Read the data and repeat all of it exactly.

─── Data segment

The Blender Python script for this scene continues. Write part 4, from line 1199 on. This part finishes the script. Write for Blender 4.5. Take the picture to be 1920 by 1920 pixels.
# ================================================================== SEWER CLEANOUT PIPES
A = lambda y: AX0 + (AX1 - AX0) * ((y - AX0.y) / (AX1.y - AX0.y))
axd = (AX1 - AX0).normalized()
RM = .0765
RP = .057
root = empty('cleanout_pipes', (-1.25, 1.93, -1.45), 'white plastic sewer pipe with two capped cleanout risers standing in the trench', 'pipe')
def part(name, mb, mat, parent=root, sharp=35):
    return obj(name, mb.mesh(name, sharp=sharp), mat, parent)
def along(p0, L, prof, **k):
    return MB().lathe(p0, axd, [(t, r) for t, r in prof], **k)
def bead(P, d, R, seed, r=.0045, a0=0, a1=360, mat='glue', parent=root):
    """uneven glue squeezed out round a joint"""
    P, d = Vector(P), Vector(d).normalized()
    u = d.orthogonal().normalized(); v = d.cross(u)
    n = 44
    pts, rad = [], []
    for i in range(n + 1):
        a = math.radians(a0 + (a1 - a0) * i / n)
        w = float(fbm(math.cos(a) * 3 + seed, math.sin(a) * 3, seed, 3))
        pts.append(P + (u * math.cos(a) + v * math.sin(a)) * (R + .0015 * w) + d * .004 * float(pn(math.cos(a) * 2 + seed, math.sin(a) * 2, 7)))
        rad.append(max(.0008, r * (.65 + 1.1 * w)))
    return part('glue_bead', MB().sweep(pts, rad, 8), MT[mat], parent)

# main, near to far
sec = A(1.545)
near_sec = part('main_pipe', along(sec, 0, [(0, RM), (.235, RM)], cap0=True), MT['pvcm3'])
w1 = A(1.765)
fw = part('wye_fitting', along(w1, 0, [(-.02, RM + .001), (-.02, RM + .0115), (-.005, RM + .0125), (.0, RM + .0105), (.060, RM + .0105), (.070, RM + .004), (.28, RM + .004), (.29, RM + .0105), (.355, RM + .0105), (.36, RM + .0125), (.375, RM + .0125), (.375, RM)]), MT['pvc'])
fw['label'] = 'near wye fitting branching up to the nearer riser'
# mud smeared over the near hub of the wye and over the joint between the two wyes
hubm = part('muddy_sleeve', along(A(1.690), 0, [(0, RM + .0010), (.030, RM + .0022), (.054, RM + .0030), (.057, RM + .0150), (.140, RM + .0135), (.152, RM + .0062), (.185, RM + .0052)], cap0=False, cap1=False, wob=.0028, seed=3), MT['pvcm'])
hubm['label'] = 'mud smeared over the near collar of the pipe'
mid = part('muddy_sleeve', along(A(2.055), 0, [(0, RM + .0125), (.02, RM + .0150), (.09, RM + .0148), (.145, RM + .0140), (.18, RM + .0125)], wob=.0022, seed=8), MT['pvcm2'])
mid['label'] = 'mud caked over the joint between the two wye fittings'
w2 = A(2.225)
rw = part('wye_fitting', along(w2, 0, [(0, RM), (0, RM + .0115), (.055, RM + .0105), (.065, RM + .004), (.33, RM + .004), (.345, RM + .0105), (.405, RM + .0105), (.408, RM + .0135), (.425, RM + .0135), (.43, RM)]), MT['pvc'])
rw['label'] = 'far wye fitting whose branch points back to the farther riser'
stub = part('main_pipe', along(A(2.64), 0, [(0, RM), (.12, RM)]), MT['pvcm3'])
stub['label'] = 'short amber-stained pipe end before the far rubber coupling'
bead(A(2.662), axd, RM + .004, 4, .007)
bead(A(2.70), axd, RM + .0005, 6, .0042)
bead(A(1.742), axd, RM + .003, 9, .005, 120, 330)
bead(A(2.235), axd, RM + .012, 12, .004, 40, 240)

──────

*Full answer*.
The Blender Python script for this scene continues. Write part 4, from line 1199 on. This part finishes the script. Write for Blender 4.5. Take the picture to be 1920 by 1920 pixels.
# ================================================================== SEWER CLEANOUT PIPES
A = lambda y: AX0 + (AX1 - AX0) * ((y - AX0.y) / (AX1.y - AX0.y))
axd = (AX1 - AX0).normalized()
RM = .0765
RP = .057
root = empty('cleanout_pipes', (-1.25, 1.93, -1.45), 'white plastic sewer pipe with two capped cleanout risers standing in the trench', 'pipe')
def part(name, mb, mat, parent=root, sharp=35):
    return obj(name, mb.mesh(name, sharp=sharp), mat, parent)
def along(p0, L, prof, **k):
    return MB().lathe(p0, axd, [(t, r) for t, r in prof], **k)
def bead(P, d, R, seed, r=.0045, a0=0, a1=360, mat='glue', parent=root):
    """uneven glue squeezed out round a joint"""
    P, d = Vector(P), Vector(d).normalized()
    u = d.orthogonal().normalized(); v = d.cross(u)
    n = 44
    pts, rad = [], []
    for i in range(n + 1):
        a = math.radians(a0 + (a1 - a0) * i / n)
        w = float(fbm(math.cos(a) * 3 + seed, math.sin(a) * 3, seed, 3))
        pts.append(P + (u * math.cos(a) + v * math.sin(a)) * (R + .0015 * w) + d * .004 * float(pn(math.cos(a) * 2 + seed, math.sin(a) * 2, 7)))
        rad.append(max(.0008, r * (.65 + 1.1 * w)))
    return part('glue_bead', MB().sweep(pts, rad, 8), MT[mat], parent)

# main, near to far
sec = A(1.545)
near_sec = part('main_pipe', along(sec, 0, [(0, RM), (.235, RM)], cap0=True), MT['pvcm3'])
w1 = A(1.765)
fw = part('wye_fitting', along(w1, 0, [(-.02, RM + .001), (-.02, RM + .0115), (-.005, RM + .0125), (.0, RM + .0105), (.060, RM + .0105), (.070, RM + .004), (.28, RM + .004), (.29, RM + .0105), (.355, RM + .0105), (.36, RM + .0125), (.375, RM + .0125), (.375, RM)]), MT['pvc'])
fw['label'] = 'near wye fitting branching up to the nearer riser'
# mud smeared over the near hub of the wye and over the joint between the two wyes
hubm = part('muddy_sleeve', along(A(1.690), 0, [(0, RM + .0010), (.030, RM + .0022), (.054, RM + .0030), (.057, RM + .0150), (.140, RM + .0135), (.152, RM + .0062), (.185, RM + .0052)], cap0=False, cap1=False, wob=.0028, seed=3), MT['pvcm'])
hubm['label'] = 'mud smeared over the near collar of the pipe'
mid = part('muddy_sleeve', along(A(2.055), 0, [(0, RM + .0125), (.02, RM + .0150), (.09, RM + .0148), (.145, RM + .0140), (.18, RM + .0125)], wob=.0022, seed=8), MT['pvcm2'])
mid['label'] = 'mud caked over the joint between the two wye fittings'
w2 = A(2.225)
rw = part('wye_fitting', along(w2, 0, [(0, RM), (0, RM + .0115), (.055, RM + .0105), (.065, RM + .004), (.33, RM + .004), (.345, RM + .0105), (.405, RM + .0105), (.408, RM + .0135), (.425, RM + .0135), (.43, RM)]), MT['pvc'])
rw['label'] = 'far wye fitting whose branch points back to the farther riser'
stub = part('main_pipe', along(A(2.64), 0, [(0, RM), (.12, RM)]), MT['pvcm3'])
stub['label'] = 'short amber-stained pipe end before the far rubber coupling'
bead(A(2.662), axd, RM + .004, 4, .007)
bead(A(2.70), axd, RM + .0005, 6, .0042)
bead(A(1.742), axd, RM + .003, 9, .005, 120, 330)
bead(A(2.235), axd, RM + .012, 12, .004, 40, 240)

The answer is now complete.